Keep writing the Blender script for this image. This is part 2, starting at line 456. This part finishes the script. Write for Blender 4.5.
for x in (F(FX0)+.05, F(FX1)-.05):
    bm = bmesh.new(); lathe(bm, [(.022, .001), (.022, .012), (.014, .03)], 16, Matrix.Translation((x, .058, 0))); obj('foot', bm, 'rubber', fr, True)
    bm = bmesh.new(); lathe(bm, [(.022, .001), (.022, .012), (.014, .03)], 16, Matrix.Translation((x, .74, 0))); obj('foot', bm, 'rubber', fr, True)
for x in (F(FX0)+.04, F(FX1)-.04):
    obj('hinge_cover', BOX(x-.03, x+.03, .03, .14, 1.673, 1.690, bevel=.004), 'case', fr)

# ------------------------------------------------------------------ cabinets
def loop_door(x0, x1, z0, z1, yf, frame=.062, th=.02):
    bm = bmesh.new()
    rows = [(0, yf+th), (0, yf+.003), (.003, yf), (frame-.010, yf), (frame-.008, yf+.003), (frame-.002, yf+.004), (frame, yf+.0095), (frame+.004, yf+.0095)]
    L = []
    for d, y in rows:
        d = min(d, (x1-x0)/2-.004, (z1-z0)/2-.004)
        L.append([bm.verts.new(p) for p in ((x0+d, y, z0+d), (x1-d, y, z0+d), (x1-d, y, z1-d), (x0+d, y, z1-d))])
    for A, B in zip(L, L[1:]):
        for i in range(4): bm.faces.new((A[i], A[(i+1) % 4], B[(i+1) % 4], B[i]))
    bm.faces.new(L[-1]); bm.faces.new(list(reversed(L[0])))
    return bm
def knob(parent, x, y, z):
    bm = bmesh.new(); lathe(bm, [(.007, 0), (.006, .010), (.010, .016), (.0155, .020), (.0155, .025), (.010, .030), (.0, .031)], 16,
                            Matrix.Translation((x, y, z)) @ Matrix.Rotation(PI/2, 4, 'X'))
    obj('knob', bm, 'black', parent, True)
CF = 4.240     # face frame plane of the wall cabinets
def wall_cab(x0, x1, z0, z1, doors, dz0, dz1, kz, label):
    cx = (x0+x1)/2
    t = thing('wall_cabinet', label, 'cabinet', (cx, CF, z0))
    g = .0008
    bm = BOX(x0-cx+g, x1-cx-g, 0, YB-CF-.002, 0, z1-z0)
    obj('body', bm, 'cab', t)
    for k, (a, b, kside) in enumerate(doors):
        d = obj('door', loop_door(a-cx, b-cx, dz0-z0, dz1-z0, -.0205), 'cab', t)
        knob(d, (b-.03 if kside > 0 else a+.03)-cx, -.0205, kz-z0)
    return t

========

→ **What to do**: Nothing in the data may differ; print all of it exactly as written.

→ **Output below**:
Keep writing the Blender script for this image. This is part 2, starting at line 456. This part finishes the script. Write for Blender 4.5.
for x in (F(FX0)+.05, F(FX1)-.05):
    bm = bmesh.new(); lathe(bm, [(.022, .001), (.022, .012), (.014, .03)], 16, Matrix.Translation((x, .058, 0))); obj('foot', bm, 'rubber', fr, True)
    bm = bmesh.new(); lathe(bm, [(.022, .001), (.022, .012), (.014, .03)], 16, Matrix.Translation((x, .74, 0))); obj('foot', bm, 'rubber', fr, True)
for x in (F(FX0)+.04, F(FX1)-.04):
    obj('hinge_cover', BOX(x-.03, x+.03, .03, .14, 1.673, 1.690, bevel=.004), 'case', fr)

# ------------------------------------------------------------------ cabinets
def loop_door(x0, x1, z0, z1, yf, frame=.062, th=.02):
    bm = bmesh.new()
    rows = [(0, yf+th), (0, yf+.003), (.003, yf), (frame-.010, yf), (frame-.008, yf+.003), (frame-.002, yf+.004), (frame, yf+.0095), (frame+.004, yf+.0095)]
    L = []
    for d, y in rows:
        d = min(d, (x1-x0)/2-.004, (z1-z0)/2-.004)
        L.append([bm.verts.new(p) for p in ((x0+d, y, z0+d), (x1-d, y, z0+d), (x1-d, y, z1-d), (x0+d, y, z1-d))])
    for A, B in zip(L, L[1:]):
        for i in range(4): bm.faces.new((A[i], A[(i+1) % 4], B[(i+1) % 4], B[i]))
    bm.faces.new(L[-1]); bm.faces.new(list(reversed(L[0])))
    return bm
def knob(parent, x, y, z):
    bm = bmesh.new(); lathe(bm, [(.007, 0), (.006, .010), (.010, .016), (.0155, .020), (.0155, .025), (.010, .030), (.0, .031)], 16,
                            Matrix.Translation((x, y, z)) @ Matrix.Rotation(PI/2, 4, 'X'))
    obj('knob', bm, 'black', parent, True)
CF = 4.240     # face frame plane of the wall cabinets
def wall_cab(x0, x1, z0, z1, doors, dz0, dz1, kz, label):
    cx = (x0+x1)/2
    t = thing('wall_cabinet', label, 'cabinet', (cx, CF, z0))
    g = .0008
    bm = BOX(x0-cx+g, x1-cx-g, 0, YB-CF-.002, 0, z1-z0)
    obj('body', bm, 'cab', t)
    for k, (a, b, kside) in enumerate(doors):
        d = obj('door', loop_door(a-cx, b-cx, dz0-z0, dz1-z0, -.0205), 'cab', t)
        knob(d, (b-.03 if kside > 0 else a+.03)-cx, -.0205, kz-z0)
    return t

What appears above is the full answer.